## Written exercise:
Output the full material exactly as it appears here.

## Data records:
-=-=-=-=-

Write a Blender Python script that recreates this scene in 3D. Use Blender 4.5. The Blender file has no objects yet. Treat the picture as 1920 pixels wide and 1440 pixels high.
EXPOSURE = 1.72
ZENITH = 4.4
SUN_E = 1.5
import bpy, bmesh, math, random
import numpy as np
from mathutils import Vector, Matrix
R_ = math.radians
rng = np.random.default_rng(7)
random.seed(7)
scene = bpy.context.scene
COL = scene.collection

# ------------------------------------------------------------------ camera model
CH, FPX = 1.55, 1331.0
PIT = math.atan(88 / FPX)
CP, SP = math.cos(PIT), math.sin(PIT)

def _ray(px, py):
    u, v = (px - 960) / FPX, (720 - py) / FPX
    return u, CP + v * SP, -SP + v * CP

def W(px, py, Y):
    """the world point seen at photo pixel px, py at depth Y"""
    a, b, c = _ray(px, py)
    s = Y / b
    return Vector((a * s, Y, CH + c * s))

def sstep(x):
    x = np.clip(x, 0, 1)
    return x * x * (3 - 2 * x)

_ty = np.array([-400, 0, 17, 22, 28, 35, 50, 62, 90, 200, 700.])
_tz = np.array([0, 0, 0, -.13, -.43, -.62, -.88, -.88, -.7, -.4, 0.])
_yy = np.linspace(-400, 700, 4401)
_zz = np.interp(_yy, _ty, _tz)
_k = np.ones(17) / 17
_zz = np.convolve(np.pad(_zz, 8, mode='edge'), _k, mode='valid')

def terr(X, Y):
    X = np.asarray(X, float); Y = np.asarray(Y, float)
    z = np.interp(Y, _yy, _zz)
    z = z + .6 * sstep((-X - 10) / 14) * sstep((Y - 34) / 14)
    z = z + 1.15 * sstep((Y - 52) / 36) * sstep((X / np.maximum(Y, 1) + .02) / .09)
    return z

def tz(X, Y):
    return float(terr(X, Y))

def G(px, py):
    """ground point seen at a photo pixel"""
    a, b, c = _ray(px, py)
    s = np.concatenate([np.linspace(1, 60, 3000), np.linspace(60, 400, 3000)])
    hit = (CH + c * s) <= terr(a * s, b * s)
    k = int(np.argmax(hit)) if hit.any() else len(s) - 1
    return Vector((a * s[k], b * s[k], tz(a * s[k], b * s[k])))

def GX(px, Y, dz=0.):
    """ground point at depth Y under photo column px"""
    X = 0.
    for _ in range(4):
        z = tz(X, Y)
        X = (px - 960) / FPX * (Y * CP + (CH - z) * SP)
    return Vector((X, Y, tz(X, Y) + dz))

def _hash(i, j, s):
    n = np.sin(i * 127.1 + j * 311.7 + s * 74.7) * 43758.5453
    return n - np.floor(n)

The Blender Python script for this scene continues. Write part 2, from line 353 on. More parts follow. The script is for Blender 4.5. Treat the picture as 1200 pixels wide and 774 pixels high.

-=-=-=-=-

## Result of the task:
Write a Blender Python script that recreates this scene in 3D. Use Blender 4.5. The Blender file has no objects yet. Treat the picture as 1920 pixels wide and 1440 pixels high.
EXPOSURE = 1.72
ZENITH = 4.4
SUN_E = 1.5
import bpy, bmesh, math, random
import numpy as np
from mathutils import Vector, Matrix
R_ = math.radians
rng = np.random.default_rng(7)
random.seed(7)
scene = bpy.context.scene
COL = scene.collection

# ------------------------------------------------------------------ camera model
CH, FPX = 1.55, 1331.0
PIT = math.atan(88 / FPX)
CP, SP = math.cos(PIT), math.sin(PIT)

def _ray(px, py):
    u, v = (px - 960) / FPX, (720 - py) / FPX
    return u, CP + v * SP, -SP + v * CP

def W(px, py, Y):
    """the world point seen at photo pixel px, py at depth Y"""
    a, b, c = _ray(px, py)
    s = Y / b
    return Vector((a * s, Y, CH + c * s))

def sstep(x):
    x = np.clip(x, 0, 1)
    return x * x * (3 - 2 * x)

_ty = np.array([-400, 0, 17, 22, 28, 35, 50, 62, 90, 200, 700.])
_tz = np.array([0, 0, 0, -.13, -.43, -.62, -.88, -.88, -.7, -.4, 0.])
_yy = np.linspace(-400, 700, 4401)
_zz = np.interp(_yy, _ty, _tz)
_k = np.ones(17) / 17
_zz = np.convolve(np.pad(_zz, 8, mode='edge'), _k, mode='valid')

def terr(X, Y):
    X = np.asarray(X, float); Y = np.asarray(Y, float)
    z = np.interp(Y, _yy, _zz)
    z = z + .6 * sstep((-X - 10) / 14) * sstep((Y - 34) / 14)
    z = z + 1.15 * sstep((Y - 52) / 36) * sstep((X / np.maximum(Y, 1) + .02) / .09)
    return z

def tz(X, Y):
    return float(terr(X, Y))

def G(px, py):
    """ground point seen at a photo pixel"""
    a, b, c = _ray(px, py)
    s = np.concatenate([np.linspace(1, 60, 3000), np.linspace(60, 400, 3000)])
    hit = (CH + c * s) <= terr(a * s, b * s)
    k = int(np.argmax(hit)) if hit.any() else len(s) - 1
    return Vector((a * s[k], b * s[k], tz(a * s[k], b * s[k])))

def GX(px, Y, dz=0.):
    """ground point at depth Y under photo column px"""
    X = 0.
    for _ in range(4):
        z = tz(X, Y)
        X = (px - 960) / FPX * (Y * CP + (CH - z) * SP)
    return Vector((X, Y, tz(X, Y) + dz))

def _hash(i, j, s):
    n = np.sin(i * 127.1 + j * 311.7 + s * 74.7) * 43758.5453
    return n - np.floor(n)

The Blender Python script for this scene continues. Write part 2, from line 353 on. More parts follow. The script is for Blender 4.5. Treat the picture as 1200 pixels wide and 774 pixels high.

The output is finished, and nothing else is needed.